La rencontre Boca-River avait débuté par une minute de silence en hommage à un joueur de 4e division, mort en plein match. Des millions d'Argentins étaient rivés à leur téléviseur et 60.000 spectateurs étaient dans la Bombonera pour assister au "Superclasico" du football argentin.
- Supporteur tout-puissant -
A la fin de la mi-temps (0-0), les joueurs de River Plate ont été agressés dans le tunnel gonflable qui relie les vestiaires à la pelouse lors de leur retour sur le terrain.
Le défenseur de River Plate Ramiro Funes Mori en est sorti les mains sur le visage: "Je n'y vois plus rien, je suis brûlé".
Après l'incident, les joueurs de Boca sont allés saluer amicalement les supporteurs et se sont positionnés sur le terrain, comme pour jouer, alors que l'annonce de la suspension de la rencontre avait retenti dans la Bombonera.
L'arbitre et le délégué de la Conmebol ont longtemps tergiversé avant de trancher, vers 23h00, plus d'une heure après l'incident.

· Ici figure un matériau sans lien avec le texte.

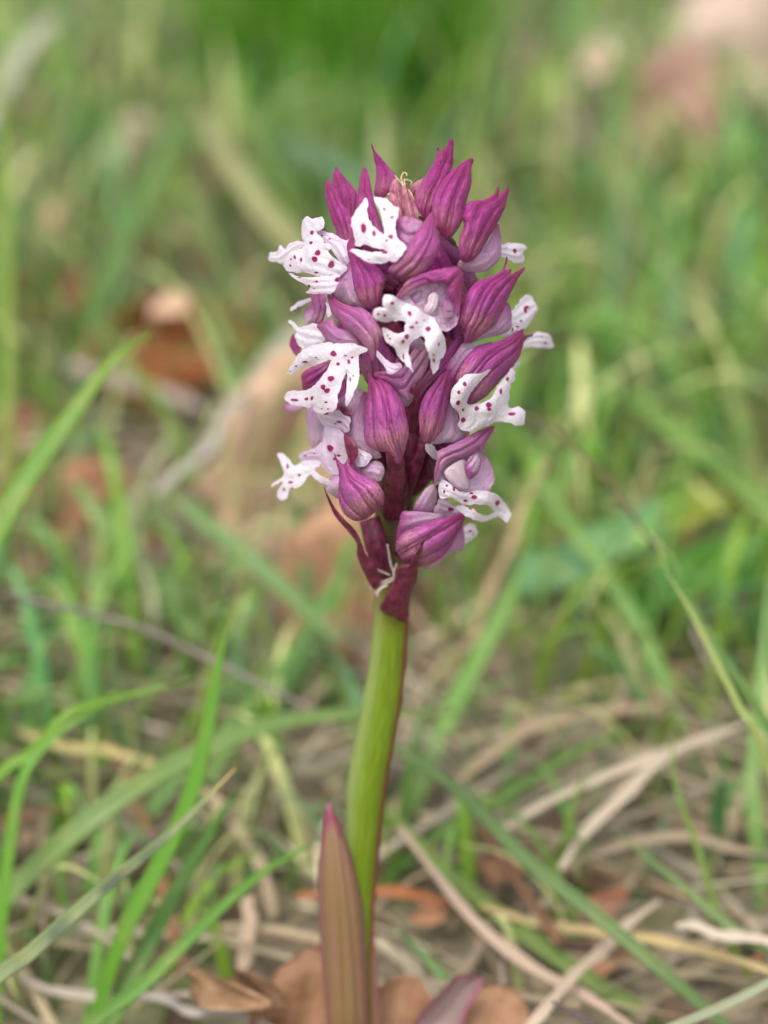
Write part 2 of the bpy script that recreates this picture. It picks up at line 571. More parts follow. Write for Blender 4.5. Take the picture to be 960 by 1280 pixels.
    ev = np.empty(len(me.edges) * 2, dtype=np.int32); me.edges.foreach_get('vertices', ev); ev = ev.reshape(-1, 2)
    sh = me.attributes.new('sharp_edge', 'BOOLEAN', 'EDGE')
    sh.data.foreach_set('value', bset[ev[:, 0]] & bset[ev[:, 1]])
    return o

def tube(name, path, rad, mat, parent=None, sides=10, flush=None, colour=None, origin=None, sub=6, lump=0.0, seed=0):
    path = [np.array(p, dtype=float) for p in path]
    c = catmull(path, sub)
    rr = np.interp(np.linspace(0, 1, len(c)), np.linspace(0, 1, len(rad)), rad)
    tg = np.gradient(c, axis=0)
    tg /= np.linalg.norm(tg, axis=1)[:, None] + 1e-9
    ref = np.array([0, 1.0, 0]) if abs(tg[len(tg) // 2][1]) < 0.85 else np.array([1.0, 0, 0])
    V, UVs, fl = [], [], []
    rs = np.random.RandomState(seed)
    for i, (p, t, r) in enumerate(zip(c, tg, rr)):
        a = np.cross(t, ref); a /= np.linalg.norm(a)
        b = np.cross(a, t)
        for k in range(sides):
            th = 2 * math.pi * k / sides
            r2 = r * (1 + lump * math.sin(3 * th + i * 0.2) + lump * rs.uniform(-1, 1) * 0.5)
            o = a * math.cos(th) + b * math.sin(th)
            V.append(p + o * r2)
            UVs.append((k / sides, i / len(c) * 6))
            fl.append(o[0])
    F = []
    n = len(c)
    for i in range(n - 1):
        for k in range(sides):
            k2 = (k + 1) % sides
            F.append([i * sides + k, i * sides + k2, (i + 1) * sides + k2, (i + 1) * sides + k])
    F.append([k for k in range(sides)][::-1]); F.append([(n - 1) * sides + k for k in range(sides)])
    at = None
    if flush:
        fl = np.array(fl); v = np.repeat(np.linspace(0, 1, n), sides)
        at = {'flush': flush(fl, v), 'left_sheen': np.clip((-fl - 0.3) * 1.2, 0, 0.6)}
    return mesh_object(name, V, F, mat, parent, attrs=at, uv=UVs, colour=colour, origin=origin)

# ================================================================ THE ORCHID
ground_pt = P(447, 1390, 0)
base_w = Vector((ground_pt.x, ground_pt.y, -0.1))
orchid = put('orchid', None, base_w)
tag(orchid, 'upright orchid with a dense purple flower spike and white spotted lips on a green stem', 'orchid')

stem_path = [np.array(base_w)] + [np.array(P(x, y, 0)) for x, y in
             ((446, 1290), (446, 1200), (449, 1107), (458, 990), (468, 930), (477, 880), (484, 830), (489, 770), (492, 700))]
stem_rad = [x / 160 for x in (25, 23, 21, 22, 26, 26, 25.5, 24, 23, 21)]
tube('stem', stem_path, stem_rad, M['stem'], orchid, 28, sub=8, lump=0.012,
     flush=lambda f, v: np.clip((f - 0.6) * 3.0, 0, 0.9) + np.clip((v - 0.84) * 4, 0, 0.6) * (1 - np.clip((f - 0.6) * 3.0, 0, 0.9)) + 0 * f)
rach = [P(axis_x(y), y, -0.02) for y in (725, 660, 600, 520, 440, 360, 290, 250)]
tube('upper_stem', rach, [x / 160 for x in (21, 24, 26, 26, 24, 22, 17, 8)], M['rachis'], orchid, 18, lump=0.05, seed=3)

petal('leaf', 'F 210,176 226,212 252,262 282,342 302,402 322,482 341,580 350,700 356,850 356,1060 300,1100 240,1100 206,1050 200,940 190,850 181,720 175,600 171,480 180,360 194,262',
      'sheath', z=0.16, bulge=1.3, thick=0.05, flat=0.0, parent=orchid, step=3.0, rimw=5.0, veins=3, groove=0.008)['label'] = 'mauve and olive sheathing leaf with magenta tip'
petal('leaf', 'F 372,600 386,700 394,820 403,940 408,1080 330,1090 330,900 345,700 360,640', 'sheath', z=0.02, bulge=0.6, thick=0.05,
      flat=0.0, parent=orchid, step=3.0, rimw=4)['label'] = 'thin pinkish sheath edge behind the stem'
lf = petal('leaf', 'F 792,846 786,872 768,912 735,968 700,1050 640,1090 560,1090 520,1060 545,1000 590,945 640,890 685,845 715,832 750,842',
      'basal', z=-0.15, bulge=-0.9, thick=0.06, flat=0.1, parent=orchid, step=2.0, rimw=3.2, veins=1)
lf['label'] = 'small folded basal leaf with purple rim'

# ---- flowers: each a part, its pieces sub-parts
def flower(origin_px, pieces, label=None):
    x, y = origin_px
    e = put('flower', orchid, P(x, y, 0.3))
    if label: e['label'] = label
    for i, p in enumerate(pieces):
        p = dict(p)
        nm, ol = p.pop('n'), p.pop('o')
        petal(nm, ol, parent=e, sd_=int(x * 3 + y * 7 + i * 13) % 97, **p)
    return e

def stalk(e, x0, y0, z0, x1, y1, z1, r0=9, r1=12, col='ovary'):
    """twisted ovary carrying a flower: from the upper stem out to the base of the hood"""
    a, b = P(x0, y0, z0), P(x1, y1, z1)
    m = (a + b) / 2 + FW * -0.08
    tube('ovary', [a, m, b], [r0 / 160, (r0 + r1) / 2 / 160 * 1.08, r1 / 160 * 0.85], M[col], e, 12, lump=0.07, seed=int(x0 + y1))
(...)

Les joueurs de River Plate ont dû attendre 02h00 du matin pour pouvoir quitter le stade en toute sécurité.
Les autorités redoutaient des débordements de violence en dehors du stade, mais la nuit a finalement été calme.
Les rencontres entre Boca Juniors et River Plate se déroulent généralement sous haute tension, tant la rivalité est forte entre les deux clubs de Buenos Aires.
Dans le quotidien sportif Olé, l'éditorialiste Tomas Sanz dénonce "l'ingéniosité perverse des supporteurs".
"(Jeudi) c'était Boca, demain, ce sera un autre club. Dénoncer l'un des nôtres responsables de cette bassesse. Jamais. Un code non-écrit l'empêche. La certitude que des dirigeants et même des policiers tolèrent la violence laissent perplexe", écrit-il.
Le football argentin s'est progressivement enfoncé dans une violence incontrôlée, offrant tout pouvoir aux "barrabravas", les supporteurs ultras. Un pouvoir que ni les dirigeants du foot, ni les politiques ne remettent en cause.
Vendredi matin, le président la Fédération argentine de football Luis Segura bottait en touche: "Nous ne sommes pas responsables de la violence et de l'insécurité".
Le secrétaire à la Sécurité Sergio Berni appelait lui "les dirigeants du football à prendre leurs responsabilités".